Les pays de la région, en collaboration avec les Occidentaux et l’ONU, ont pris des mesures pour protéger leurs installations et infrastructures stratégiques : édifices gouvernementaux, aéroports, routes principales, hôtels, installations minières. Mais le territoire énorme, grand comme l’Europe et peu peuplé dans d’immenses régions, a des frontières intérieures poreuses. Les groupes djihadistes se déplacent d’un pays à l’autre sans rencontrer le moindre obstacle de la part des États dont la présence policière, militaire et administrative est souvent inexistante.

Force militaire conjointe

Les pays du Sahel les plus gravement touchés – Mali, Niger, Tchad, Burkina Faso et Mauritanie – se sont récemment associés (G5 Sahel) afin de lutter contre cette menace et mieux contrôler leurs frontières. Ils ont mis sur pied une Force conjointe de 5000 militaires qui a reçu en juin l’aval du Conseil de sécurité de l’ONU et dont le mandat sera essentiellement de se déployer aux frontières des cinq pays. Le dispositif doit interagir avec les Casques bleus de la MINUSMA, la mission de paix de l’ONU au Mali, et avec l’opération française «  Barkhane  », qui mène des actions antiterroristes dans ces cinq pays, en particulier dans le Nord malien. La Force conjointe attend maintenant un financement pour se déployer.

Tous les observateurs le disent : au-delà de l’action sécuritaire, la lutte antiterroriste ne peut faire abstraction du terrain politique. «  Le problème de la bande sahélienne n’est pas uniquement sécuritaire, mais aussi politique, estime Rinaldo Depagne, un spécialiste de l’International Crisis Group (ICG), cité par le journal Le Monde. Déployer plus de troupes va ajouter à l’embouteillage sécuritaire sur place. Et pose aussi la question de la coordination entre des pays qui ont du mal à travailler ensemble, alors que les groupes terroristes, eux, ont beaucoup plus de capacités à coopérer et à s’allier.  »

Les cinq pays en première ligne ont des problèmes politiques, religieux et sociaux très profonds et qui expliquent, en partie, la naissance de groupes terroristes et la multiplication de leurs coups de main. La démocratie est une illusion au Tchad et reste fragile au Niger et au Burkina Faso. Le processus de paix et de réconciliation au Mali avance à pas de tortue.

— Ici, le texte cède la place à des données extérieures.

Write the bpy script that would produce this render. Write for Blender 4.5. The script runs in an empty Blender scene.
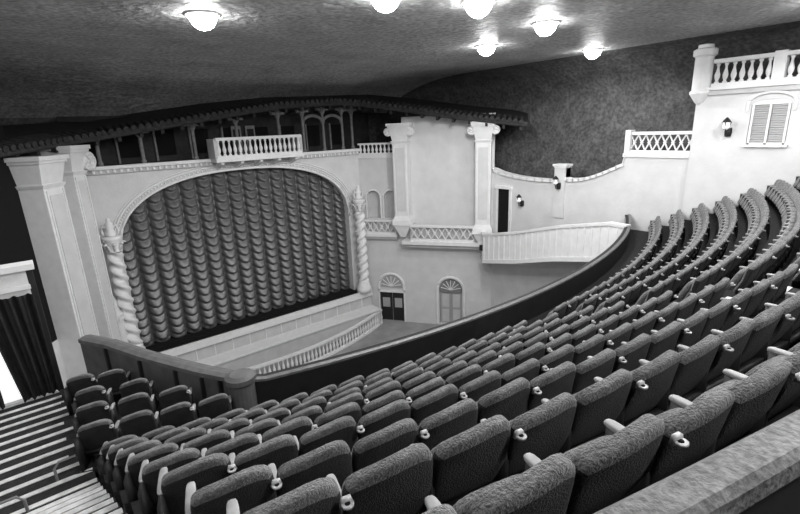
import bpy, math, random
import numpy as np
from mathutils import Matrix, Vector
random.seed(3)
scn=bpy.context.scene
scn.view_settings.view_transform='Standard'
try: scn.view_settings.look='None'
except Exception: pass
pi=math.pi
# ------------------------------------------------------------------ materials
def mat(name,c,rough=.8,noise=0,scale=5,bump=0,bscale=30,metal=0,emit=0,spec=.3,sheen=0,detail=4,fine=0,fscale=60):
    m=bpy.data.materials.new(name); m.use_nodes=True
    nt=m.node_tree; b=nt.nodes["Principled BSDF"]
    b.inputs["Roughness"].default_value=rough; b.inputs["Metallic"].default_value=metal
    b.inputs["Specular IOR Level"].default_value=spec
    b.inputs["Base Color"].default_value=(c,c,c,1)
    if sheen: b.inputs["Sheen Weight"].default_value=sheen
    tc=nt.nodes.new("ShaderNodeTexCoord")
    if noise:
        n=nt.nodes.new("ShaderNodeTexNoise"); n.inputs["Scale"].default_value=scale; n.inputs["Detail"].default_value=detail
        r=nt.nodes.new("ShaderNodeMapRange"); r.inputs[1].default_value=.3; r.inputs[2].default_value=.7
        r.inputs[3].default_value=c*(1-noise); r.inputs[4].default_value=c*(1+noise)
        nt.links.new(tc.outputs["Object"],n.inputs["Vector"]); nt.links.new(n.outputs[0],r.inputs[0]); out=r.outputs[0]
        if fine:
            n3=nt.nodes.new("ShaderNodeTexNoise"); n3.inputs["Scale"].default_value=fscale; n3.inputs["Detail"].default_value=3
            r3=nt.nodes.new("ShaderNodeMapRange"); r3.inputs[1].default_value=.35; r3.inputs[2].default_value=.65; r3.inputs[3].default_value=1-fine; r3.inputs[4].default_value=1+fine
            mu=nt.nodes.new("ShaderNodeMath"); mu.operation='MULTIPLY'
            nt.links.new(tc.outputs["Object"],n3.inputs["Vector"]); nt.links.new(n3.outputs[0],r3.inputs[0]); nt.links.new(out,mu.inputs[0]); nt.links.new(r3.outputs[0],mu.inputs[1]); out=mu.outputs[0]
        nt.links.new(out,b.inputs["Base Color"])
    if bump:
        n2=nt.nodes.new("ShaderNodeTexNoise"); n2.inputs["Scale"].default_value=bscale; n2.inputs["Detail"].default_value=5
        bp=nt.nodes.new("ShaderNodeBump"); bp.inputs["Strength"].default_value=min(1,bump); bp.inputs["Distance"].default_value=.05*max(1,bump)
        nt.links.new(tc.outputs["Object"],n2.inputs["Vector"]); nt.links.new(n2.outputs[0],bp.inputs["Height"]); nt.links.new(bp.outputs[0],b.inputs["Normal"])
    if emit:
        b.inputs["Emission Color"].default_value=(1,1,1,1); b.inputs["Emission Strength"].default_value=emit
    return m
M=dict(
 plaster=mat("plaster",.6,.9,.06,1.2,.25,6),
 trim=mat("trim_plaster",.72,.7,.05,3),
 panel=mat("painted_panel",.5,.7,.08,2),
 ceil=mat("ceiling_plaster",.33,.55,.22,.6,2.5,3,detail=12,fine=.3,fscale=6),
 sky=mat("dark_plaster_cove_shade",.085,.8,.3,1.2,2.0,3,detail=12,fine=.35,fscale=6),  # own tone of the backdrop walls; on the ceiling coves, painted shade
 dark=mat("dark",.02,.9),
 black=mat("void_black",.006,1),
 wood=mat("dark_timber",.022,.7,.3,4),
 post=mat("painted_post",.2,.7,.2,4),
 tile=mat("roof_tile",.035,.8,.4,6),
 curtain=mat("satin_curtain",.06,.38,.12,2,0,30,0,0,.8,.2),
 drape=mat("door_drape",.015,.9,.3,5),
 carpet=mat("carpet",.022,.95,.35,14,.4,60),
 nosing=mat("white_nosing",.6,.7,.2,8),
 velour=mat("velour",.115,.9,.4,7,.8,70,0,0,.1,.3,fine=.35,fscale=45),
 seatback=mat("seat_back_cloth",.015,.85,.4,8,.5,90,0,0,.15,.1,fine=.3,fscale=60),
 arm=mat("armrest_pad",.25,.5,.25,8),
 iron=mat("seat_iron",.012,.5),
 tray=mat("ashtray_metal",.4,.4,0,5,0,30,.2),
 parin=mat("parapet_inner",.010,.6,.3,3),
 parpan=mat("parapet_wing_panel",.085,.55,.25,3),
 rail=mat("rail_cap",.11,.4,.2,6),
 bar=mat("rear_rail_top",.12,.55,.3,5,.3,40,detail=8,fine=.3,fscale=40),
 floor=mat("floor_grey",.28,.7,.2,1),
 lamp=mat("lamp_glow",1,.5,emit=80),
 sconce=mat("sconce_glow",.7,.5,emit=.3),
 lobby_glow=mat("lit_lobby_glow",.8,.8,emit=.8),  # emission stands in for light in the lobby
 louver=mat("louver",.36,.7),
)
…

Les systèmes éducatifs produisent des milliers de diplômés sans avenir et dont une partie se retrouve sur les côtes de la Libye, cherchant à atteindre l’Europe. Les économies peinent à créer des emplois.

Enfin, et c’est sans aucun doute le problème le plus redoutable auquel ces sociétés doivent faire face, la radicalisation de nombreux musulmans laisse présager des conflits pratiquement insolubles au sein de populations connues pour pratiquer un islam modéré.

L’Afrique de l’Ouest est le ventre mou du continent africain. Les conflits actuels, la pauvreté, la mal-gouvernance jettent déjà des dizaines de milliers d’Africains sur le chemin de l’exil et posent une menace à la sécurité de l’Europe. Sa déstabilisation par les groupes terroristes serait catastrophique pour tous.